§ WRITTEN INSTRUCTION
Extract and list every line that contains the word "random".

Entries with scene source code:
►

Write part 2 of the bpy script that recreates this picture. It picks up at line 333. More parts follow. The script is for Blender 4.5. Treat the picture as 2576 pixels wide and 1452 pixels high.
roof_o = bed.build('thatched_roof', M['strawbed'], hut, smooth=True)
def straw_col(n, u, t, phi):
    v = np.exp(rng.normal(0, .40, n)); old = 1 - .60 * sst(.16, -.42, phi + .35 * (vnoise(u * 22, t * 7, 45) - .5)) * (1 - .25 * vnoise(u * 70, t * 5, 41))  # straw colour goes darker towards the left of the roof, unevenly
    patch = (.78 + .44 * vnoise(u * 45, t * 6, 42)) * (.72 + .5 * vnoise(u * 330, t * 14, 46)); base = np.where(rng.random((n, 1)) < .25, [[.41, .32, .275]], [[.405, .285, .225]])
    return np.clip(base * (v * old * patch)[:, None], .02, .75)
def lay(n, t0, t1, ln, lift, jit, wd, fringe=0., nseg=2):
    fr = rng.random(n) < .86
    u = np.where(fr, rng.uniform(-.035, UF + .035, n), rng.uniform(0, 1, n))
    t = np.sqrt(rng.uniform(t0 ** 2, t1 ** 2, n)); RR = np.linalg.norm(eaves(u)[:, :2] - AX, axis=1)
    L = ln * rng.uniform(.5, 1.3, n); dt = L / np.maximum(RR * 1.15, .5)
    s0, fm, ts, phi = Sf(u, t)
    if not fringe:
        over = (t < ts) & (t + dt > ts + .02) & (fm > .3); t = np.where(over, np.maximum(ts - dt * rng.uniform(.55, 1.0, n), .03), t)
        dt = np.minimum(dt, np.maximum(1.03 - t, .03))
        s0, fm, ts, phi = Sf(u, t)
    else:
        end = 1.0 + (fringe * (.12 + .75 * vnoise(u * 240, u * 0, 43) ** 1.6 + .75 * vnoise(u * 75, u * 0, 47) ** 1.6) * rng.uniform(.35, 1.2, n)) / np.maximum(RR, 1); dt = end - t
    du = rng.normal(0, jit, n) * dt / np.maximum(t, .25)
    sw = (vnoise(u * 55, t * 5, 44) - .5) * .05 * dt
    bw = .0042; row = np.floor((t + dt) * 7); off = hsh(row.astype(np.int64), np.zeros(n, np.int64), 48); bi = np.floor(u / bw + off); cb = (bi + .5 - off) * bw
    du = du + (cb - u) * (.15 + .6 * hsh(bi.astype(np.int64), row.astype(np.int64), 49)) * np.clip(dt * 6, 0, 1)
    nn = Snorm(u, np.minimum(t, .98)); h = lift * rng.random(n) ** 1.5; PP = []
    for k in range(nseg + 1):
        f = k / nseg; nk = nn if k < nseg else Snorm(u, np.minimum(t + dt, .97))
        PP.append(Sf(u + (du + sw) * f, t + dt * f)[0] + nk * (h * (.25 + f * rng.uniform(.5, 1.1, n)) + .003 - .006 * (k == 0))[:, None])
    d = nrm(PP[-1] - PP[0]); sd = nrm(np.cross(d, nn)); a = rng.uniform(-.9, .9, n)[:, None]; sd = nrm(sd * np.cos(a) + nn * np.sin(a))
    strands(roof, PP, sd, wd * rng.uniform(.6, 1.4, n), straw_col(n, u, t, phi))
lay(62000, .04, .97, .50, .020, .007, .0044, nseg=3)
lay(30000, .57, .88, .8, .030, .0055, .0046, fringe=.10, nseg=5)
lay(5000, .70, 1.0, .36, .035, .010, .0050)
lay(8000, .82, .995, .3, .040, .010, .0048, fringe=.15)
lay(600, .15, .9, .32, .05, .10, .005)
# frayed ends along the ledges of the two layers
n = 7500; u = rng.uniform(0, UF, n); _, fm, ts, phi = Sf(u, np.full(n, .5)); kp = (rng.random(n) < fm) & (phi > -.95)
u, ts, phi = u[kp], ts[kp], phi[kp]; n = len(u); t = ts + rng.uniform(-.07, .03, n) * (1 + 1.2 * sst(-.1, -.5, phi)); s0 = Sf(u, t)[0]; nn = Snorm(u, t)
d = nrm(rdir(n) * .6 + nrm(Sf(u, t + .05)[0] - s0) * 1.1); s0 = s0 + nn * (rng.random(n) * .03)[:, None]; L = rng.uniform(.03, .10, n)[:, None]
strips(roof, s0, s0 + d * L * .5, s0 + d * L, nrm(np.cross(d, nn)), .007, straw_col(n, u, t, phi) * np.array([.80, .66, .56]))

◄
►

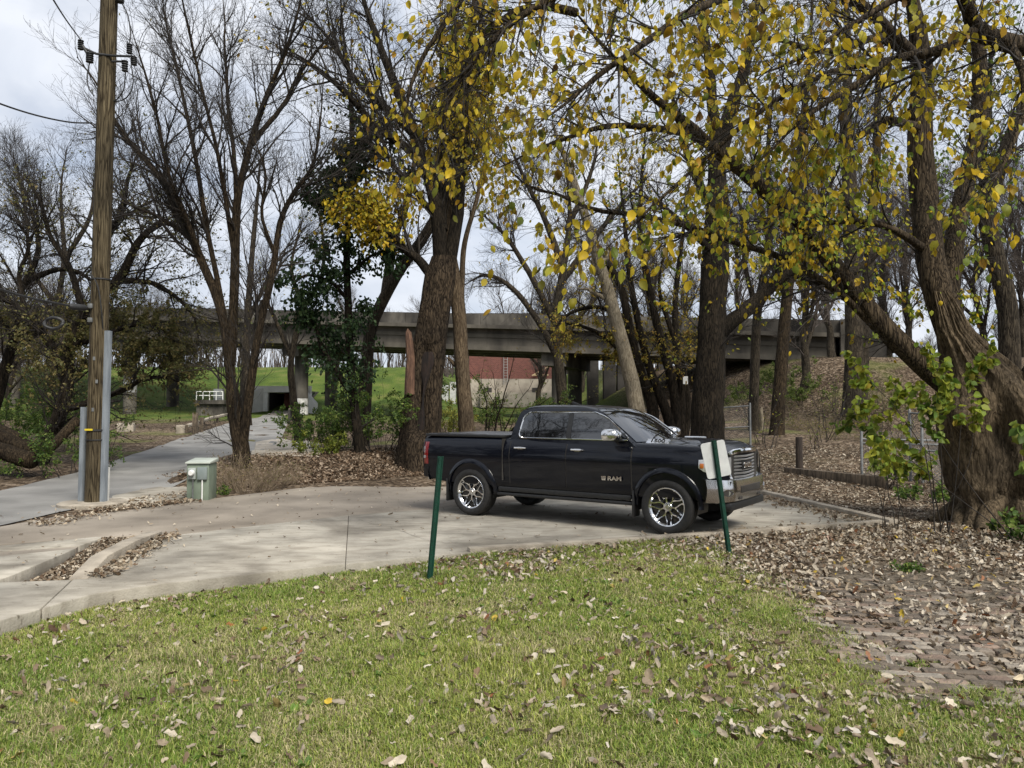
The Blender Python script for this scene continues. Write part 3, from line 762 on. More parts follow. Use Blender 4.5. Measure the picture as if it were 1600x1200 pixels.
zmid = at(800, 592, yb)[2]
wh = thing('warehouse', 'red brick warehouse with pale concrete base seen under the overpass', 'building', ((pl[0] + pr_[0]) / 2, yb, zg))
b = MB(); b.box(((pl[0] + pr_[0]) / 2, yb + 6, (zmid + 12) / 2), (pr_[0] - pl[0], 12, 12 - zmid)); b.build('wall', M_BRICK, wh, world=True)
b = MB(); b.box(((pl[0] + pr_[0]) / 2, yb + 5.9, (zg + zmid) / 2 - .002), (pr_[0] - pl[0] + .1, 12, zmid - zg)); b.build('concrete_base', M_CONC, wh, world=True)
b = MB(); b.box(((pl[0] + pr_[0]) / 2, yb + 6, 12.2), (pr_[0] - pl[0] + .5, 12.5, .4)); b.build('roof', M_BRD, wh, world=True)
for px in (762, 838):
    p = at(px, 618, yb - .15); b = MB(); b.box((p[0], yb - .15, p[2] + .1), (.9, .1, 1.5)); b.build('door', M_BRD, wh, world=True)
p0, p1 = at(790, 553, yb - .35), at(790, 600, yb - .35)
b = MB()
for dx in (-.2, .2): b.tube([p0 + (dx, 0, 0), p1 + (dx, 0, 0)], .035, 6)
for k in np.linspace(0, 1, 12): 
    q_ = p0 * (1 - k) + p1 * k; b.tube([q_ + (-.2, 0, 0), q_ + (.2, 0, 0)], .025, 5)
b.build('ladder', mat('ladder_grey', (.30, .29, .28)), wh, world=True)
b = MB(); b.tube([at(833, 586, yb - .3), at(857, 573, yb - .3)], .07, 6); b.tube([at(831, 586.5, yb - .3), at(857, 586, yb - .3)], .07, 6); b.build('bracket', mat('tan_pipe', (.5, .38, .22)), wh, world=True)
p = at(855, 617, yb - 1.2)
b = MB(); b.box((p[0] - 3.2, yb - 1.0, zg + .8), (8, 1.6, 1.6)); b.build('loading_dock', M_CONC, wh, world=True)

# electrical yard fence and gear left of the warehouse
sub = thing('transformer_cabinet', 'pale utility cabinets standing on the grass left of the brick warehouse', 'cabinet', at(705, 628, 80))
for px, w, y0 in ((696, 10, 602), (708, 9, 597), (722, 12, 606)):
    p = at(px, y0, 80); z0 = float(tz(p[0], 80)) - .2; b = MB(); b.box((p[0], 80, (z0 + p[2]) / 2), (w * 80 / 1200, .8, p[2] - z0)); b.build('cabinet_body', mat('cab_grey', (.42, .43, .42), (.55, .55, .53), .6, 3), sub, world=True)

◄

§ FULL OUTPUT
    patch = (.78 + .44 * vnoise(u * 45, t * 6, 42)) * (.72 + .5 * vnoise(u * 330, t * 14, 46)); base = np.where(rng.random((n, 1)) < .25, [[.41, .32, .275]], [[.405, .285, .225]])
    fr = rng.random(n) < .86
    nn = Snorm(u, np.minimum(t, .98)); h = lift * rng.random(n) ** 1.5; PP = []
n = 7500; u = rng.uniform(0, UF, n); _, fm, ts, phi = Sf(u, np.full(n, .5)); kp = (rng.random(n) < fm) & (phi > -.95)
d = nrm(rdir(n) * .6 + nrm(Sf(u, t + .05)[0] - s0) * 1.1); s0 = s0 + nn * (rng.random(n) * .03)[:, None]; L = rng.uniform(.03, .10, n)[:, None]